The branches in a binary search are unpredictable, thus disabling the conversion of cmov into branches results in a substantial performance increase. Additionally, enablig cmov (i.e., disabling cmov conversion) greatly reduces the optimal base case size for FindFirstFunctions.findfirstsortedequal. Without cmov, we need a very large base case to avoid too many branches, scanning large swaths contiguously. With cmov, we can reduce the base case size to 8, taking several additional binary search steps without incurring heavy branch prediction penalties.

However, we default to a large base case size, under the assumptions users are not setting this ENV variable; we assume that an expert user concerned about binary search performance who sets this variable will also be able to choose their own basecase size.

Take care when benchmarking JULIA_LLVM_ARGS="-x86-cmov-converter=false": your CPU's branch predictor can probably memorize a sequence of hundreds of perfectly random branches. Branch predcitors are great at defeating microbenchmarks.

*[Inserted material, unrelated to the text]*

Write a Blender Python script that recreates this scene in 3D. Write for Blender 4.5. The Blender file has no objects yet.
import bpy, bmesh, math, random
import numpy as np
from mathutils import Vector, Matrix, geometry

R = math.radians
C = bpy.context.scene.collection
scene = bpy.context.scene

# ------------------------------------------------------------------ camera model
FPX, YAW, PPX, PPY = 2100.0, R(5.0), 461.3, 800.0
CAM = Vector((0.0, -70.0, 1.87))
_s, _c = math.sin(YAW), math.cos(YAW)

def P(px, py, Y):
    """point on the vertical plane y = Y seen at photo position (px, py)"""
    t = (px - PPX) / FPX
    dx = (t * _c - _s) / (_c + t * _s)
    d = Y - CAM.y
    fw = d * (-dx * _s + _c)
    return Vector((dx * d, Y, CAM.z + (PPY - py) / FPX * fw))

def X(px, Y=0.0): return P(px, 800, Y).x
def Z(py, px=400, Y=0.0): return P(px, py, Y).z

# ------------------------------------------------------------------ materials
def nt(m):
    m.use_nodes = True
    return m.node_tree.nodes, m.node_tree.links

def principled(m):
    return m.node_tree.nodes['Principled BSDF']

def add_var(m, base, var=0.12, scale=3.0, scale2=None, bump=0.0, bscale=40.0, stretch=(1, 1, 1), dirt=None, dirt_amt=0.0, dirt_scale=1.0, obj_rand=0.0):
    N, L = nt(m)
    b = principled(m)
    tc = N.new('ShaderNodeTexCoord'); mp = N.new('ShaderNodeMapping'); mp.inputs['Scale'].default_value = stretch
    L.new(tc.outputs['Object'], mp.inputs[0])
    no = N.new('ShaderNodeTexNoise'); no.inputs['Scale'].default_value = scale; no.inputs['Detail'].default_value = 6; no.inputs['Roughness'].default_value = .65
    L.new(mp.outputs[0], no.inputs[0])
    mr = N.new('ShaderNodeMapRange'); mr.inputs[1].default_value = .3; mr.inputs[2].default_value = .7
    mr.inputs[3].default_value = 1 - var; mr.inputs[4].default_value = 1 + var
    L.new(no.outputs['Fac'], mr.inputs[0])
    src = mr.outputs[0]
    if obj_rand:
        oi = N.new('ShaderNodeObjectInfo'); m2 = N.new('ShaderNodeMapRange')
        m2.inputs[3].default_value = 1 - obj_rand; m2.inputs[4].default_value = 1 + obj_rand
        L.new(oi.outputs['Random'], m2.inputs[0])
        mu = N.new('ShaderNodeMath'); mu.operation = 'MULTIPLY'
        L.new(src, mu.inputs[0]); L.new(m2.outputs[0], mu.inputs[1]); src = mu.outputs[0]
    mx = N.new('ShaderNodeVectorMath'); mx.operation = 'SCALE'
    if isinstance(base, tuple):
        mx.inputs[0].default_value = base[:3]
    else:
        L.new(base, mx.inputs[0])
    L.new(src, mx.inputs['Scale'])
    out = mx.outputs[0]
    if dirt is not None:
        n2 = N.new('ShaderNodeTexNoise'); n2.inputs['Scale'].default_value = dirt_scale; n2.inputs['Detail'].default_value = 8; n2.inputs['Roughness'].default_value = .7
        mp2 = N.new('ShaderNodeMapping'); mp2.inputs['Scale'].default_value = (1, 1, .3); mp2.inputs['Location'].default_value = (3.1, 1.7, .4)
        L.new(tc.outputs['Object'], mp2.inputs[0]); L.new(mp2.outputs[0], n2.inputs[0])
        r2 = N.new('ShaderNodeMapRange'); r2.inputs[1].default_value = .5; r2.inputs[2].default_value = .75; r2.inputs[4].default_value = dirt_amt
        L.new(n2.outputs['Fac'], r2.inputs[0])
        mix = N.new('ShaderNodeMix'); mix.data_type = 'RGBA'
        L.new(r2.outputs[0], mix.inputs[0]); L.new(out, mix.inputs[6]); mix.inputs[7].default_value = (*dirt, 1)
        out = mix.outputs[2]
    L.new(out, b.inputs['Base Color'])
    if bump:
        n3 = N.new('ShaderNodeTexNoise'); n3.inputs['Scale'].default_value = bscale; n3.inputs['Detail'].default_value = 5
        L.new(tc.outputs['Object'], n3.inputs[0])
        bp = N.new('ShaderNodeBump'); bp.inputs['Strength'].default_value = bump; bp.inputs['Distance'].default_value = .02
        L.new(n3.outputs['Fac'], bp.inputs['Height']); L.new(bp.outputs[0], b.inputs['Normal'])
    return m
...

Thus, you need a very long unpredictable sequence (which I tried to do in the above benchmark) to prevent the branch predictor from memorizing it. In "real world" workloads, your branch predictor isn't going to be able to memorize a sequence of left vs right bisections in your binary search, as you won't be performing the same searches over and over again! Without making your benchmark realistic, the default setting of converting cmov into branches will look unrealistically good.

If you actually are, memoize. If you're looking for close answers, look for something like bracketstrictlymontonic's guess API.